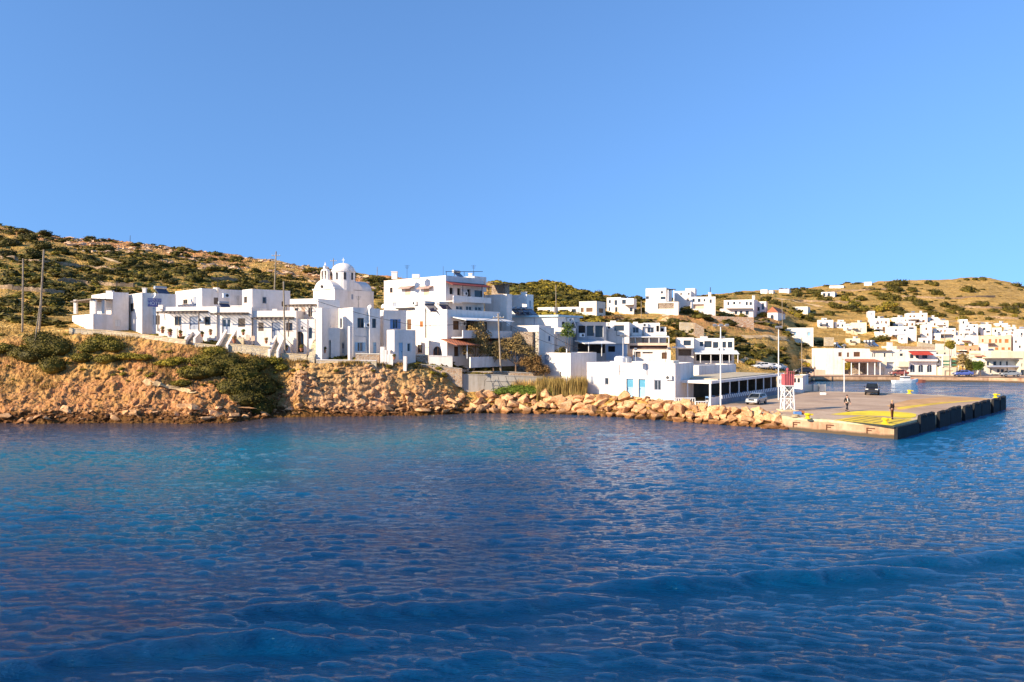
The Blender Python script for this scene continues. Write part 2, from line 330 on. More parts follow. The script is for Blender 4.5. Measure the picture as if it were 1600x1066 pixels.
def mat_terrain():
    m, t, p = newmat('dry Cycladic ground'); pos = wpos(t)
    a = N(t, 'ShaderNodeAttribute', attribute_name='zone'); sp = t.nodes.new('ShaderNodeSeparateColor'); t.links.new(a.outputs['Color'], sp.inputs[0])
    rockm, grn, strw = sp.outputs[0], sp.outputs[1], sp.outputs[2]
    n_b = noi(t, pos, .12, 5, .6); n_m = noi(t, pos, .7, 6, .65); n_f = noi(t, pos, 3.2, 6, .7); n_v = noi(t, vscale(t, pos, (.18, .18, 1.9)), 1., 4, .6)
    rock = ramp(t, n_f, [(.25, (.15, .065, .028)), (.46, (.50, .22, .085)), (.72, (.74, .41, .20))]).outputs[0]
    rock = mixc(t, ramp(t, n_m, [(.42, (0, 0, 0)), (.62, (1, 1, 1))]).outputs[0], rock, (.48, .25, .085))
    straw = ramp(t, n_m, [(.28, (.30, .17, .04)), (.5, (.54, .34, .10)), (.72, (.72, .51, .20))]).outputs[0]
    straw = mixc(t, 1., straw, ramp(t, n_v, [(.35, (.62, .60, .52)), (.6, (1.1, 1.05, 1))]).outputs[0], 'MULTIPLY')
    green = ramp(t, n_f, [(.3, (.045, .048, .012)), (.5, (.14, .135, .025)), (.75, (.28, .23, .06))]).outputs[0]
    gm = t.nodes.new('ShaderNodeMath'); gm.operation = 'ADD'; t.links.new(grn, gm.inputs[0])
    g2 = t.nodes.new('ShaderNodeMath'); g2.operation = 'MULTIPLY_ADD'; t.links.new(n_m, g2.inputs[0]); g2.inputs[1].default_value = 1.5; g2.inputs[2].default_value = -.75
    t.links.new(g2.outputs[0], gm.inputs[1])
    gk = ramp(t, gm.outputs[0], [(.36, (0, 0, 0)), (.56, (1, 1, 1))]).outputs[0]
    rock = mixc(t, strw, rock, mixc(t, ramp(t, n_f, [(.3, (0, 0, 0)), (.6, (1, 1, 1))]).outputs[0], (.40, .19, .10), (.80, .50, .31)))
    c = mixc(t, rockm, straw, rock); c = mixc(t, gk, c, green)
    # pale outcrops
    vo = N(t, 'ShaderNodeTexVoronoi', i_Scale=.55, feature='F1'); t.links.new(vscale(t, pos, (1, 1, 1.5)), vo.inputs['Vector'])
    # wet tide band by height
    sz = t.nodes.new('ShaderNodeSeparateXYZ'); t.links.new(pos, sz.inputs[0])
    mz = t.nodes.new('ShaderNodeMath'); mz.operation = 'MULTIPLY_ADD'; t.links.new(n_m, mz.inputs[0]); mz.inputs[1].default_value = -1.6; t.links.new(sz.outputs[2], mz.inputs[2])
    wet = ramp(t, mz.outputs[0], [(0., (1, 1, 1)), (.32, (0, 0, 0))]).outputs[0]
    c = mixc(t, wet, c, mixc(t, 1., c, (.30, .25, .22), 'MULTIPLY'))
    t.links.new(c, p.inputs[0]); p.inputs['Roughness'].default_value = .92; p.inputs['Specular IOR Level'].default_value = .15
    v2 = N(t, 'ShaderNodeTexVoronoi', i_Scale=2.2, feature='F1'); t.links.new(pos, v2.inputs['Vector'])
    ad = t.nodes.new('ShaderNodeMath'); ad.operation = 'ADD'; t.links.new(n_f, ad.inputs[0]); t.links.new(v2.outputs['Distance'], ad.inputs[1])
    bump(t, p, ad.outputs[0], 1., .3)
    return m
TERR = mat_terrain()
ter = mesh_np('ground', np.column_stack([X2.ravel(), Y2.ravel(), Z.ravel()]), Fq, TERR, smooth=True)
tag(ter, kind='structure')
rockw = bl*np.clip(.62+.9*fbm(X*.16, Y*.2, 3, 61)+.45*(1-sm(.8, 2.2, U)), 0, 1)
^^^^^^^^
-- Aim --
Would you return the data exactly as written, without the pictures?

-- Answer to this task --
The Blender Python script for this scene continues. Write part 2, from line 330 on. More parts follow. The script is for Blender 4.5. Measure the picture as if it were 1600x1066 pixels.
def mat_terrain():
    m, t, p = newmat('dry Cycladic ground'); pos = wpos(t)
    a = N(t, 'ShaderNodeAttribute', attribute_name='zone'); sp = t.nodes.new('ShaderNodeSeparateColor'); t.links.new(a.outputs['Color'], sp.inputs[0])
    rockm, grn, strw = sp.outputs[0], sp.outputs[1], sp.outputs[2]
    n_b = noi(t, pos, .12, 5, .6); n_m = noi(t, pos, .7, 6, .65); n_f = noi(t, pos, 3.2, 6, .7); n_v = noi(t, vscale(t, pos, (.18, .18, 1.9)), 1., 4, .6)
    rock = ramp(t, n_f, [(.25, (.15, .065, .028)), (.46, (.50, .22, .085)), (.72, (.74, .41, .20))]).outputs[0]
    rock = mixc(t, ramp(t, n_m, [(.42, (0, 0, 0)), (.62, (1, 1, 1))]).outputs[0], rock, (.48, .25, .085))
    straw = ramp(t, n_m, [(.28, (.30, .17, .04)), (.5, (.54, .34, .10)), (.72, (.72, .51, .20))]).outputs[0]
    straw = mixc(t, 1., straw, ramp(t, n_v, [(.35, (.62, .60, .52)), (.6, (1.1, 1.05, 1))]).outputs[0], 'MULTIPLY')
    green = ramp(t, n_f, [(.3, (.045, .048, .012)), (.5, (.14, .135, .025)), (.75, (.28, .23, .06))]).outputs[0]
    gm = t.nodes.new('ShaderNodeMath'); gm.operation = 'ADD'; t.links.new(grn, gm.inputs[0])
    g2 = t.nodes.new('ShaderNodeMath'); g2.operation = 'MULTIPLY_ADD'; t.links.new(n_m, g2.inputs[0]); g2.inputs[1].default_value = 1.5; g2.inputs[2].default_value = -.75
    t.links.new(g2.outputs[0], gm.inputs[1])
    gk = ramp(t, gm.outputs[0], [(.36, (0, 0, 0)), (.56, (1, 1, 1))]).outputs[0]
    rock = mixc(t, strw, rock, mixc(t, ramp(t, n_f, [(.3, (0, 0, 0)), (.6, (1, 1, 1))]).outputs[0], (.40, .19, .10), (.80, .50, .31)))
    c = mixc(t, rockm, straw, rock); c = mixc(t, gk, c, green)
    # pale outcrops
    vo = N(t, 'ShaderNodeTexVoronoi', i_Scale=.55, feature='F1'); t.links.new(vscale(t, pos, (1, 1, 1.5)), vo.inputs['Vector'])
    # wet tide band by height
    sz = t.nodes.new('ShaderNodeSeparateXYZ'); t.links.new(pos, sz.inputs[0])
    mz = t.nodes.new('ShaderNodeMath'); mz.operation = 'MULTIPLY_ADD'; t.links.new(n_m, mz.inputs[0]); mz.inputs[1].default_value = -1.6; t.links.new(sz.outputs[2], mz.inputs[2])
    wet = ramp(t, mz.outputs[0], [(0., (1, 1, 1)), (.32, (0, 0, 0))]).outputs[0]
    c = mixc(t, wet, c, mixc(t, 1., c, (.30, .25, .22), 'MULTIPLY'))
    t.links.new(c, p.inputs[0]); p.inputs['Roughness'].default_value = .92; p.inputs['Specular IOR Level'].default_value = .15
    v2 = N(t, 'ShaderNodeTexVoronoi', i_Scale=2.2, feature='F1'); t.links.new(pos, v2.inputs['Vector'])
    ad = t.nodes.new('ShaderNodeMath'); ad.operation = 'ADD'; t.links.new(n_f, ad.inputs[0]); t.links.new(v2.outputs['Distance'], ad.inputs[1])
    bump(t, p, ad.outputs[0], 1., .3)
    return m
TERR = mat_terrain()
ter = mesh_np('ground', np.column_stack([X2.ravel(), Y2.ravel(), Z.ravel()]), Fq, TERR, smooth=True)
tag(ter, kind='structure')
rockw = bl*np.clip(.62+.9*fbm(X*.16, Y*.2, 3, 61)+.45*(1-sm(.8, 2.2, U)), 0, 1)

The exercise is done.